WORK TO COMPLETE
Repeat verbatim, and only, the lines of the data below, beginning at the line that contains "What Blender Python" and stopping after the line that contains "COL = scene.collection".

RECORDS FOR THE EXERCISE
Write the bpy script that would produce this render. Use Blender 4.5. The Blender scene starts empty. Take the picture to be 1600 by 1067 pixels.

---

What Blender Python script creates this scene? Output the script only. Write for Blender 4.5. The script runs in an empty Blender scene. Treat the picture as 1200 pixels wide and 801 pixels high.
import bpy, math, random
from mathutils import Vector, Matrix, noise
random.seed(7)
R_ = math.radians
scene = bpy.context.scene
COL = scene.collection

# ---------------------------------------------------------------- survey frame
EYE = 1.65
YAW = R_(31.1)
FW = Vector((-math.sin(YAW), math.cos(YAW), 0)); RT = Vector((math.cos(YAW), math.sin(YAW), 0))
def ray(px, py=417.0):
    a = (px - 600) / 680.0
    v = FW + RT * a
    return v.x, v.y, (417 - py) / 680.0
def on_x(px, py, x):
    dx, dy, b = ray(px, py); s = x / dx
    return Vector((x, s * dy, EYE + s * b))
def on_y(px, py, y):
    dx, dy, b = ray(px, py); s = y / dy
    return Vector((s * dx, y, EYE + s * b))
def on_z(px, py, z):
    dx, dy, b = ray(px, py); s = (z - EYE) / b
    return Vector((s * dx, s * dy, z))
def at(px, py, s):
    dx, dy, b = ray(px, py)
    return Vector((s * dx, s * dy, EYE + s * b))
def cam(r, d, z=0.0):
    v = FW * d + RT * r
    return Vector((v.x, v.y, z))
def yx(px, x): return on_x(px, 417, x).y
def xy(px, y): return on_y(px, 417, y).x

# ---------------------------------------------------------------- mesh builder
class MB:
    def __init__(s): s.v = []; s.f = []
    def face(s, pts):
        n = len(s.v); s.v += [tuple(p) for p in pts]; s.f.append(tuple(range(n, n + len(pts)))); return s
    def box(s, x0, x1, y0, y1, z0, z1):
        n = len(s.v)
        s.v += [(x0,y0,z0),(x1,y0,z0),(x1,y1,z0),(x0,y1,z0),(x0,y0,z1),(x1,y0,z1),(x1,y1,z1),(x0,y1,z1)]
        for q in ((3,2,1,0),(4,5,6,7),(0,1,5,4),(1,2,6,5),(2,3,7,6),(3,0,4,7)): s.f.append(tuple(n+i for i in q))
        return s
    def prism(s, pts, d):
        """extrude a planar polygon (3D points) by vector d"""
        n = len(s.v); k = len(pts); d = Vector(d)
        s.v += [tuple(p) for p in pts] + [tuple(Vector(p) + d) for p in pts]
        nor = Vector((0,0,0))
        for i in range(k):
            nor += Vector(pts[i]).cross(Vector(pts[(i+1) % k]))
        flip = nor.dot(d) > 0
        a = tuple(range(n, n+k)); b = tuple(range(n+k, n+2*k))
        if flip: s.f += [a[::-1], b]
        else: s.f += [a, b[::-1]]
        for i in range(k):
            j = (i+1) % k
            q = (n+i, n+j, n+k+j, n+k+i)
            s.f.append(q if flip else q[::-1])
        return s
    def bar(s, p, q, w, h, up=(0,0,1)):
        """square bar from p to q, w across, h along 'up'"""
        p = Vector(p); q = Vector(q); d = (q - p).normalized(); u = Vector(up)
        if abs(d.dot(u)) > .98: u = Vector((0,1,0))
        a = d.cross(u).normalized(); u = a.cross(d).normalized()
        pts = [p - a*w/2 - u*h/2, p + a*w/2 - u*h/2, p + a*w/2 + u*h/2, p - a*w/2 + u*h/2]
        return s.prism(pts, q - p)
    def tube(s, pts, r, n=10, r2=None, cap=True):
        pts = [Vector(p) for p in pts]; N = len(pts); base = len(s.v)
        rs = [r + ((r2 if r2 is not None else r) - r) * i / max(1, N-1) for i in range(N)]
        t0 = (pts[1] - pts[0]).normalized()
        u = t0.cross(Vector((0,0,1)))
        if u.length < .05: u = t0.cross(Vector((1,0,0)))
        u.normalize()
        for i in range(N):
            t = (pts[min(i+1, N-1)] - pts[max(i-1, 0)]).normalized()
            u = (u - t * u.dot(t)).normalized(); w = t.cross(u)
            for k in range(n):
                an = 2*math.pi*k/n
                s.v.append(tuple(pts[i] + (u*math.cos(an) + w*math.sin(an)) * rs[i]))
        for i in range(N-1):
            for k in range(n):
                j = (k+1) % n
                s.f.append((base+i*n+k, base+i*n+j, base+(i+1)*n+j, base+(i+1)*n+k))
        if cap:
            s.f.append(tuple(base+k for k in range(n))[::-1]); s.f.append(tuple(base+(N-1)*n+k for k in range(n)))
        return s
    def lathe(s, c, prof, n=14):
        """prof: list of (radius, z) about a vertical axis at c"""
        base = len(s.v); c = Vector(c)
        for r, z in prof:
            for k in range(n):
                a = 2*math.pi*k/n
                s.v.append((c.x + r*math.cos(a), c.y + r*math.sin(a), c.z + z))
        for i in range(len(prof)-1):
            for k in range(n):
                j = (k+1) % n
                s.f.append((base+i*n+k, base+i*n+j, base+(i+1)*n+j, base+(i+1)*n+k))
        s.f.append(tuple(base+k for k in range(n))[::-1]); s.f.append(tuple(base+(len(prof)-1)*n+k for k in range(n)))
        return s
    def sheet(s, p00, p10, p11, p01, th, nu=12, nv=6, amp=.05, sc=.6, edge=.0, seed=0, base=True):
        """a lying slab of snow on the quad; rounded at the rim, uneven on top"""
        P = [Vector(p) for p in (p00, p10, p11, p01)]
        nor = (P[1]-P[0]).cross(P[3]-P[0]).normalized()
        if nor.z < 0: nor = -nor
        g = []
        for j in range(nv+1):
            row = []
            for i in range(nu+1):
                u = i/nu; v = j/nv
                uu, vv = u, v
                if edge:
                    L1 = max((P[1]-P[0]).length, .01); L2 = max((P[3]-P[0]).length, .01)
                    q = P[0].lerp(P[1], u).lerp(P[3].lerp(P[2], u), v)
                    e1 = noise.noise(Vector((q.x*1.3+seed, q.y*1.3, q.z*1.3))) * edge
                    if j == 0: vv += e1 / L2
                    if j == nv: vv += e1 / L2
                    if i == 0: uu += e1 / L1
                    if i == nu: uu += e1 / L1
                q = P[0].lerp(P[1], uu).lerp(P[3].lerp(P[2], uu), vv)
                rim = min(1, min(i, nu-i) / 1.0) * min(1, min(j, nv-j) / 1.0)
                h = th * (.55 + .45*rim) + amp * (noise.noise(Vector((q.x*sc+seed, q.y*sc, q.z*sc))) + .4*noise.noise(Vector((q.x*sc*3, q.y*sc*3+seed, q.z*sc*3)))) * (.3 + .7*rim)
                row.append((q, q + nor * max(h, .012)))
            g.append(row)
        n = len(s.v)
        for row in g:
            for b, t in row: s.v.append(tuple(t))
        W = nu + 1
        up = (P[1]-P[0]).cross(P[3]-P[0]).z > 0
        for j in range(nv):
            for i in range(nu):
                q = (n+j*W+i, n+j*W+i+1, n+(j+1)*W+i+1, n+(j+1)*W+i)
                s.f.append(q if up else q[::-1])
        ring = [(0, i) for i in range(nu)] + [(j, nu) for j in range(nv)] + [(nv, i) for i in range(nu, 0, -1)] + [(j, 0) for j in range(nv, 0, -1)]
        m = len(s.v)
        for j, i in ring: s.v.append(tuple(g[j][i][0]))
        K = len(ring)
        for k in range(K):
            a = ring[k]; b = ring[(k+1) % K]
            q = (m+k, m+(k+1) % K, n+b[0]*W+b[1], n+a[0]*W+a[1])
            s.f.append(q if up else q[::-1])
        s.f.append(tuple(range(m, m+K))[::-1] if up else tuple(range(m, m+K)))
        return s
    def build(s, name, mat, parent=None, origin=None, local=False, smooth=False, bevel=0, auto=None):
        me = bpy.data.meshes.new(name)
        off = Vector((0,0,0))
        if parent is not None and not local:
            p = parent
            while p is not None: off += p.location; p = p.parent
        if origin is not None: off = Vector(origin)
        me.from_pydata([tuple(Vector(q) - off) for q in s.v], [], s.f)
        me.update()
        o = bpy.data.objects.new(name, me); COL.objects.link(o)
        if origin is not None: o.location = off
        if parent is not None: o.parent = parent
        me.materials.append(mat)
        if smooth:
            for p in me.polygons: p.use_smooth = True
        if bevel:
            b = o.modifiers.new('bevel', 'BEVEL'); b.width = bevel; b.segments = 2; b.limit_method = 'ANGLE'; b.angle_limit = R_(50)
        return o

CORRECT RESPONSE
What Blender Python script creates this scene? Output the script only. Write for Blender 4.5. The script runs in an empty Blender scene. Treat the picture as 1200 pixels wide and 801 pixels high.
import bpy, math, random
from mathutils import Vector, Matrix, noise
random.seed(7)
R_ = math.radians
scene = bpy.context.scene
COL = scene.collection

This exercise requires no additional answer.